Part of a data file:
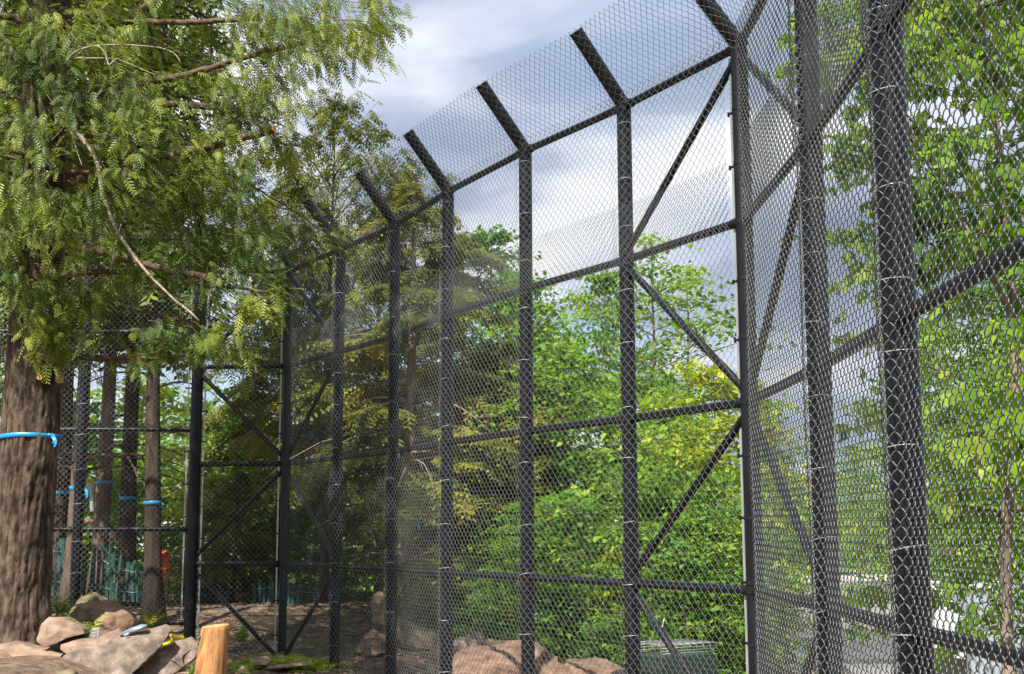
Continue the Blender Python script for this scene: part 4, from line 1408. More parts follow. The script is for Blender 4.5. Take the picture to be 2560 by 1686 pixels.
def mleaf(p, d, s):
    LP.append(p); LS.append(s)
    d = unit(d + np.array([0, 0, -0.55 + mr.normal(0, 0.35)]))
    LD.append(d)
    LU.append(unit(np.array([mr.normal(0, .5), -0.25 + mr.normal(0, .5), 0.9])))


def twig(o, d, l, nlv):
    k = 6
    t = np.linspace(0, 1, k)
    P = o + d * (t * l)[:, None] + np.array([0, 0, 1]) * ((0.22 * t - 0.30 * t * t) * l)[:, None] + mr.normal(0, 0.01, (k, 3)) * t[:, None]
    A.tube(P, np.linspace(0.007, 0.002, k), 4)
    for q in range(nlv):
        tt = 0.25 + 0.75 * (q + mr.uniform(0, 1)) / nlv
        p = np.array([np.interp(tt, t, P[:, c]) for c in range(3)])
        for sgn in (-1, 1):
            s = np.array([-d[1], d[0], 0]) * sgn
            e = unit(d * 0.6 + s + mr.normal(0, 0.35, 3)) * mr.uniform(0.03, 0.10)
            mleaf(p + e, e, mr.uniform(0.085, 0.14))
        if mr.random() < 0.35:
            e = unit(d + mr.normal(0, 0.7, 3) + [0, 0, -0.15])
            L2 = mr.uniform(0.12, 0.32)
            A.tube([p, p + e * L2 * 0.5 + [0, 0, 0.01], p + e * L2], [0.004, 0.003, 0.0015], 3)
            for _ in range(4):
                mleaf(p + e * L2 * mr.uniform(0.5, 1.1) + mr.normal(0, 0.03, 3), e + mr.normal(0, 0.6, 3), mr.uniform(0.07, 0.12))
    for _ in range(3):
        mleaf(P[-1] + mr.normal(0, 0.02, 3), d + mr.normal(0, 0.5, 3), mr.uniform(0.07, 0.12))


for PS, i0, cnt, lmax in ((MP, 9, 120, 1.1), (P2, 4, 56, 0.7), (P3, 3, 16, 0.5)):
    for _ in range(cnt):
        k = mr.integers(i0, len(PS) - 1)
        a_ = mr.uniform(0, 2 * np.pi)
        d = np.array([math.cos(a_), math.sin(a_), 0])
        l = lmax * mr.uniform(0.35, 1.0)
        if d[1] < 0 and PS[k][1] + d[1] * l < 3:
            continue
        if PS[k][0] + d[0] * l < 1.95:
            l = max(0.15, (PS[k][0] - 1.95) / max(0.05, -d[0]))
            l = min(l, lmax)
        twig(PS[k], d, l, int(3 + l * 7))
# hand-placed leafy side twigs seen through the right wall: photo start, end
for (a_, b_, nl_) in (((2262, 330), (2085, 330), 7), ((2262, 350), (2100, 390), 7), ((2240, 430), (2215, 520), 3), ((2300, 640), (2080, 560), 8), ((2300, 660), (2100, 690), 8),
                     ((2320, 700), (2200, 730), 5), ((2300, 850), (2110, 830), 6), ((2420, 960), (2180, 900), 8), ((2330, 760), (2130, 640), 7), ((2350, 1000), (2110, 1050), 6),
                     ((2500, 1180), (2300, 1120), 7), ((2500, 1300), (2330, 1250), 6), ((2520, 1100), (2380, 1040), 7), ((2500, 1400), (2330, 1480), 6), ((2500, 1500), (2380, 1560), 5), ((2500, 1560), (2330, 1640), 5),
                     ((2270, 1470), (2110, 1480), 6), ((2260, 1520), (2160, 1470), 5), ((2270, 1560), (2110, 1565), 3)):
    o = at(*a_, MY + mr.uniform(-0.3, 0.8)); e = at(*b_, MY + mr.uniform(-0.3, 0.8))
    twig(o, unit(e - o), np.linalg.norm(e - o), nl_)
obj('trunk', A.mesh('trunk', M['bark_maple']), tree)
LP, LD, LU, LS = map(np.array, (LP, LD, LU, LS))
px, py, dep = project(LP)
vis = (px > 1900) & (px < 2560) & (py > 0) & (py < 1686)
score = np.where(vis, LS / dep, 0)
order = np.argsort(-score)
pick, rest = order[:300], order[300:]
lt = np.clip(0.45 + mr.normal(0, 0.22, len(LP)) + 0.9 * (fbm(LP[:, 0] * 2, LP[:, 1] * 2, LP[:, 2] * 2, 2) - 0.5), 0, 1)
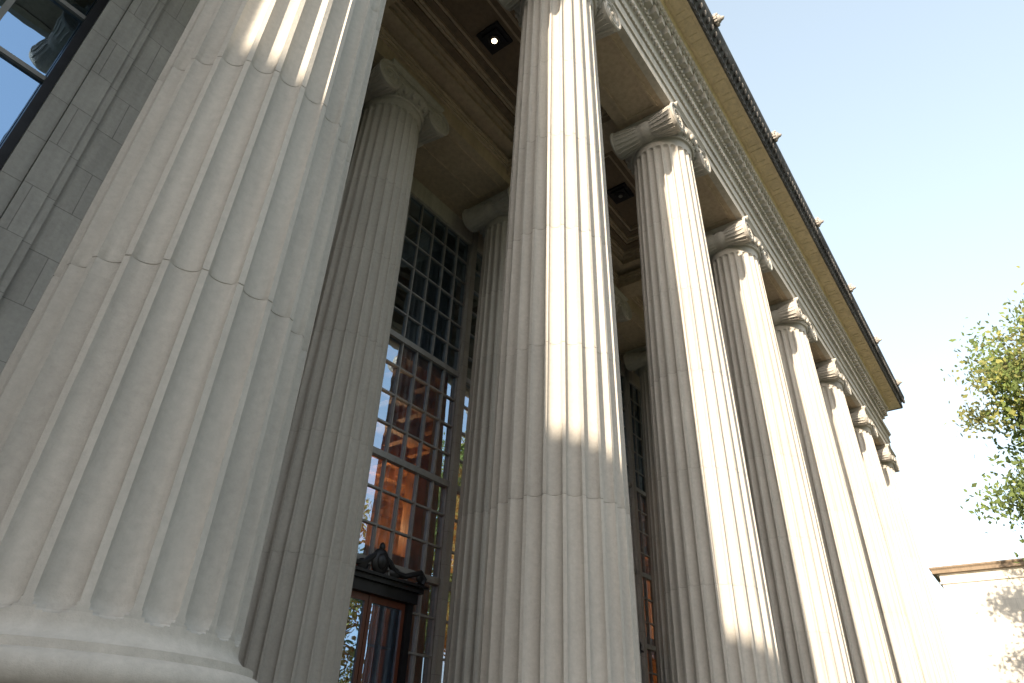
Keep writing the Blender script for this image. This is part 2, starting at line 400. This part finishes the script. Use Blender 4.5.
# ---------------------------------------------------------------- glazing
def glazing(name,x0,x1,z0,z1,y,nx,nz,heavy=(),mw=.04,seed=1,gm=None):
    rnd=random.Random(seed); b=MB(); g=MB()
    dx=(x1-x0)/nx; dz=(z1-z0)/nz
    for i in range(nx+1):
        x=x0+i*dx; w=mw*(1.8 if i in (0,nx) else 1); b.box(x-w/2,x+w/2,y-.06,y+.05,z0,z1,M_MULL)
    for j in range(nz+1):
        z=z0+j*dz; w=mw; p=.055
        if j in heavy: w=.15; p=.10
        b.box(x0+.003,x1-.003,y-p,y+.046,z-w/2,z+w/2,M_MULL)
    for i in range(nx):
        for j in range(nz):
            a,c=x0+i*dx,x0+(i+1)*dx; d,e=z0+j*dz,z0+(j+1)*dz
            t=[rnd.uniform(-.004,.004) for _ in range(3)]
            g.add([(a,y+t[0],d),(c,y+t[0]+t[1],d),(c,y+t[0]+t[1]+t[2],e),(a,y+t[0]+t[2],e)],[(0,1,2,3)],gm or M_GLASS)
    b.obj(name+'_mullions',bld); g.obj(name+'_glass',bld,smooth=0)
zg0=zst; zg1=zz(15.3)
for n in range(2,7):
    glazing('tall_window',cx(n)+.12*R,cx(n+1)-.12*R,zg0,zg1,YG,9,18,heavy=(5,8,12),seed=n)
glazing('end_window',wxl,wxr,wz0,wz1,YW+.25,3,6,heavy=(),mw=.08,seed=50,gm=M_GLASS2)
b=MB()
for (xa,xb) in ((wxr-.12,wxr-.003),(wxl+.003,wxl+.12)): b.box(xa,xb,YW+.02,YW+.19,wz0,wz1,M_BRONZE)
b.obj('end_window_frame',bld)
# ---------------------------------------------------------------- doors
def door():
    b=MB(); W=1.2; H=3.25; y0=-.42
    b.box(-W,-W+.16,y0,.1,0,H,M_BRONZE); b.box(W-.16,W,y0,.1,0,H,M_BRONZE)
    b.box(-W-.06,W+.06,y0-.05,.1,H+.002,H+.22,M_BRONZE); b.box(-W-.14,W+.14,y0-.13,.1,H+.223,H+.32,M_BRONZE); b.box(-W-.2,W+.2,y0-.2,.1,H+.323,H+.38,M_BRONZE)
    for sx in (-1,1):
        b.tube([(sx*(W+.05),y0-.1,H+.4),(sx*(W+.12),y0-.1,H+.54),(sx*W,y0-.1,H+.64),(sx*(W-.2),y0-.1,H+.57),(sx*(W-.45),y0-.1,H+.48),(sx*(W-.75),y0-.1,H+.5),(sx*.28,y0-.1,H+.64),(sx*.12,y0-.1,H+.76)],[.09,.08,.07,.06,.06,.06,.07,.05],M_BRONZE,8)
        b.ellip((sx*W,y0-.1,H+.56),.13,.06,.13,M_BRONZE); b.ellip((sx*.45,y0-.1,H+.48),.16,.05,.12,M_BRONZE)
    b.ellip((0,y0-.1,H+.62),.24,.09,.28,M_BRONZE,14,8); b.ellip((0,y0-.15,H+.62),.15,.08,.17,M_BRONZE,12,8); b.ellip((0,y0-.1,H+.92),.07,.06,.1,M_BRONZE)
    for (a,c) in ((-W+.163,-.01),(.01,W-.163)):
        b.box(a,a+.09,y0+.08,y0+.14,.02,H-.01,M_DOOR); b.box(c-.09,c,y0+.08,y0+.14,.02,H-.01,M_DOOR)
        for z0,z1 in ((.02,.35),(H-.14,H-.01)): b.box(a+.092,c-.092,y0+.08,y0+.14,z0,z1,M_DOOR)
        b.add([(a+.08,y0+.11,.3),(c-.08,y0+.11,.3),(c-.08,y0+.113,H-.1),(a+.08,y0+.113,H-.1)],[(0,1,2,3)],M_GLASS2)
        xh=(c-.05 if a<0 else a+.05); b.tube([(xh,y0+.03,.95),(xh,y0+.03,1.5)],.02,M_MULL,8)
    return b.mesh('entrance_door')
dm=door()
for n in (2,3,4,5,6): place(dm,'entrance_door',bld,((cx(n)+cx(n+1))/2+.1,YG,zst))
# ---------------------------------------------------------------- interior
b=MB(); yi1=YB-.6; zc=10.3
b.box(xe,xf,YG+.12,yi1,zc,zc+.3,M_WOOD)
x=xe
while x<xf: b.box(x,x+.22,YG+.3,yi1,zc-.25,zc-.003,M_WOOD); x+=1.1
y=YG+1.2
while y<yi1: b.box(xe,xf,y,y+.3,zc-.4,zc-.006,M_WOOD); y+=1.6
b.box(xe,xf,yi1,yi1+.1,zst,zc,M_WOOD); b.box(xe-.1,xe,YG+.4,yi1,zst,zc,M_WOOD); b.box(xf,xf+.1,YG+.4,yi1,zst,zc,M_WOOD)
x=xe+1.5
while x<xf: b.box(x,x+.5,YG+4.0,YG+4.5,zst,zc-.41,M_WOOD); x+=S/2
b.box(xe,xf,YG+3.9,YG+4.6,6.2,6.7,M_WOOD)
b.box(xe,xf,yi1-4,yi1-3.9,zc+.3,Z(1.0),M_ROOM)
b.box(xe,xf,YG+.1,yi1,zst,zst+.01,M_PAVE)
b.obj('lobby_interior',bld)
for n in range(2,7):
    l=bpy.data.lights.new('lobby_lamp','POINT'); l.energy=300; l.color=(1,.68,.38); l.shadow_soft_size=.25
    o=bpy.data.objects.new('lobby_lamp',l); scene.collection.objects.link(o); o.location=((cx(n)+cx(n+1))/2,YG+5.5,8.0); o.parent=bld
# ---------------------------------------------------------------- wings
def wing(name,x0,x1,y0,y1,h,face):
    e=empty(name); b=MB()
    b.box(x0,x1,y0,y1,0,h-1.2,M_WING)
    b.rectsweep([(.0,h-1.2),(.12,h-1.15),(.14,h-1.0),(.05,h-.98),(.05,h-.55),(.2,h-.5)],x0,x1,y0,y1,M_WING)
    b.rectsweep([(.2,h-.5),(.45,h-.45),(.45,h-.22),(.55,h-.1),(.55,h),(.1,h),(-.5,h+.02)],x0,x1,y0,y1,M_CEILD)
    b.box(x0+.3,x1-.3,y0+.3,y1-.3,h-.6,h+.01,M_WING)
    b.obj('walls',e)
    w=MB(); xf_=x0 if face<0 else x1
    y=y1-4.6
    while y>y0+1.5:
        for zb in (2.2,6.6):
            hh=2.6
            s=face
            w.box(min(xf_,xf_+s*.02),max(xf_,xf_+s*.02),y-.65,y+.65,zb,zb+hh,M_BRONZE)
            for (ya,yb,za,zb2) in ((y-.83,y-.65,zb-.1,zb+hh+.1),(y+.65,y+.83,zb-.1,zb+hh+.1),(y-.85,y+.85,zb+hh,zb+hh+.2),(y-.9,y+.9,zb-.22,zb),(y-.03,y+.03,zb,zb+hh),(y-.65,y+.65,zb+hh/2-.03,zb+hh/2+.03)):
                w.box(min(xf_,xf_+s*.09),max(xf_,xf_+s*.09),ya,yb,za,zb2,M_WING)
        y-=4.2
    w.obj('windows',e)
wing('stone_building',60,72,-14,5.0,15.0,-1)
wing('stone_building.001',-48,-32,-22,5.0,16.6,1)
# ---------------------------------------------------------------- trees
def tree(name,x,y,h,cr,cz0,seed,nleaf=26000,ls=.2,yel=.35):
    rnd=random.Random(seed); e=empty(name); e.location=(x,y,0)
    b=MB(); tips=[]
    tr=h*.022+.1
    tp=[(0,0,0)]; 
    for i in range(1,9): t=i/8; tp.append((rnd.uniform(-.25,.25)*t*2,rnd.uniform(-.25,.25)*t*2,h*.86*t))
    b.tube(tp,[tr*(1.25 if i==0 else (1-.85*i/8)) for i in range(9)],M_BARK,10)
    nl=48
    for k in range(nl):
        t=.0+k/nl; z=cz0*.8+(h*.88-cz0*.8)*t
        a=k*2.4+rnd.uniform(-.4,.4)
        tt=(z-cz0*.8)/(h-cz0*.8)
        ln=cr*(math.sin(math.pi*min(1,.3+.64*tt))**.5)*rnd.uniform(.8,1.05)
        p0=Vector((0,0,z*.97)); d=Vector((math.cos(a),math.sin(a),rnd.uniform(.05,.45)))
        pts=[p0]; 
        for s in range(1,6):
            pts.append(p0+d*ln*s/5+Vector((rnd.uniform(-.2,.2),rnd.uniform(-.2,.2),-.05*s+rnd.uniform(-.1,.2))))
        r0=tr*.4*(1-.6*t); b.tube(pts,[r0*(1-.17*i) for i in range(6)],M_BARK,6)
        for s in range(2,6):
            tips.append((pts[s],.9))
            for q in range(2):
                dd=Vector((rnd.uniform(-1,1),rnd.uniform(-1,1),rnd.uniform(-.5,.9))).normalized()*rnd.uniform(.7,1.6)*cr/5
                e1=pts[s]+dd; b.tube([pts[s],(pts[s]+e1)/2+Vector((0,0,.1)),e1],[r0*.3,r0*.2,.012],M_BARK,4)
                tips.append((e1,1.0))
    b.obj('trunk_and_limbs',e)
    g=MB(); per=nleaf//len(tips)
    for p,w in tips:
        rr=rnd.uniform(.5,1.0)*cr/5; m=M_LEAF if rnd.random()>yel else M_LEAF2
        for i in range(int(per*rnd.uniform(.6,1.5))):
            d=Vector((rnd.gauss(0,1),rnd.gauss(0,1),rnd.gauss(0,.75)))*rr*.55
            c=p+d; u=Vector((rnd.gauss(0,1),rnd.gauss(0,1),rnd.gauss(0,.6))).normalized(); v=u.orthogonal().normalized(); v=Matrix.Rotation(rnd.uniform(0,6.28),3,u)@v; w2=u.cross(v)
            s=ls*rnd.uniform(.6,1.3)
            g.add([c-v*s*.5,c+w2*s*.3,c+v*s*.6,c-w2*s*.3],[(0,1,2,3)],m)
    g.obj('foliage',e,smooth=0)
tree('maple_tree',41,-8.9,25.2,7.7,9.0,12,110000,.28,.4)
tree('maple_tree.001',27,-17,18,6,5,5,22000,.3,.7)
tree('maple_tree.002',14,-24,16,6,4.5,9,18000,.32)
# ---------------------------------------------------------------- ground
b=MB(); b.add([(-1500,-1500,0),(1500,-1500,0),(1500,1500,0),(-1500,1500,0)],[(0,1,2,3)],M_GRASS); b.obj('ground',smooth=0)
b=MB(); b.add([(-31,-12,.004),(59,-12,.004),(59,12,.004),(-31,12,.004)],[(0,1,2,3)],M_PAVE); b.obj('pavement',smooth=0)
# ---------------------------------------------------------------- light
PHI=math.radians(-173); EL=math.radians(17)
sd=Vector((math.cos(PHI)*math.cos(EL),math.sin(PHI)*math.cos(EL),math.sin(EL)))
sl=bpy.data.lights.new('sun','SUN'); sl.energy=11; sl.angle=math.radians(.5); sl.color=(1,.86,.68)
so=bpy.data.objects.new('sun',sl); scene.collection.objects.link(so); so.rotation_euler=sd.to_track_quat('Z','Y').to_euler(); so.location=(0,0,60)
w=bpy.data.worlds.new('World'); scene.world=w; w.use_nodes=True; nt=w.node_tree
sk=nt.nodes.new('ShaderNodeTexSky'); sk.sky_type='NISHITA'; sk.sun_disc=False; sk.sun_elevation=EL; sk.sun_rotation=math.pi/2-PHI
sk.air_density=1; sk.dust_density=4; sk.ozone_density=1.5
hs=nt.nodes.new('ShaderNodeHueSaturation'); hs.inputs['Saturation'].default_value=.78; hs.inputs['Hue'].default_value=.485
gm=nt.nodes.new('ShaderNodeGamma'); gm.inputs['Gamma'].default_value=.6
nt.links.new(sk.outputs[0],hs.inputs['Color']); nt.links.new(hs.outputs[0],gm.inputs['Color'])
nt.links.new(gm.outputs[0],nt.nodes['Background'].inputs[0]); nt.nodes['Background'].inputs[1].default_value=.72
# ---------------------------------------------------------------- camera from vanishing points
F=660.0; VX=(1100,786); VZ=(556,-700)
xv=Vector((VX[0]-512,VX[1]-341.5,F)).normalized(); zv=Vector((VZ[0]-512,VZ[1]-341.5,F)).normalized()
zv=(zv-xv*zv.dot(xv)).normalized(); yv=zv.cross(xv)
right=Vector((xv.x,yv.x,zv.x)); down=Vector((xv.y,yv.y,zv.y)); fwd=Vector((xv.z,yv.z,zv.z))
cd=bpy.data.cameras.new('camera'); cd.sensor_width=36; cd.lens=F/1024*36; cd.clip_end=5000; cd.clip_start=.05
co=bpy.data.objects.new('camera',cd); scene.collection.objects.link(co)
mt=Matrix((right,-down,-fwd)).transposed().to_4x4(); mt.translation=Vector((0,0,GZ)); co.matrix_world=mt
scene.camera=co
scene.view_settings.view_transform='Standard'; scene.view_settings.look='None'; scene.view_settings.exposure=0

§ **Task description**: Return only the lines running from the start of the entries above to the line that contains "LU.append(unit(np.array([mr.normal(0, .5), -0.25", inclusive, and omit every picture.

§ **Reply**:
Continue the Blender Python script for this scene: part 4, from line 1408. More parts follow. The script is for Blender 4.5. Take the picture to be 2560 by 1686 pixels.
def mleaf(p, d, s):
    LP.append(p); LS.append(s)
    d = unit(d + np.array([0, 0, -0.55 + mr.normal(0, 0.35)]))
    LD.append(d)
    LU.append(unit(np.array([mr.normal(0, .5), -0.25 + mr.normal(0, .5), 0.9])))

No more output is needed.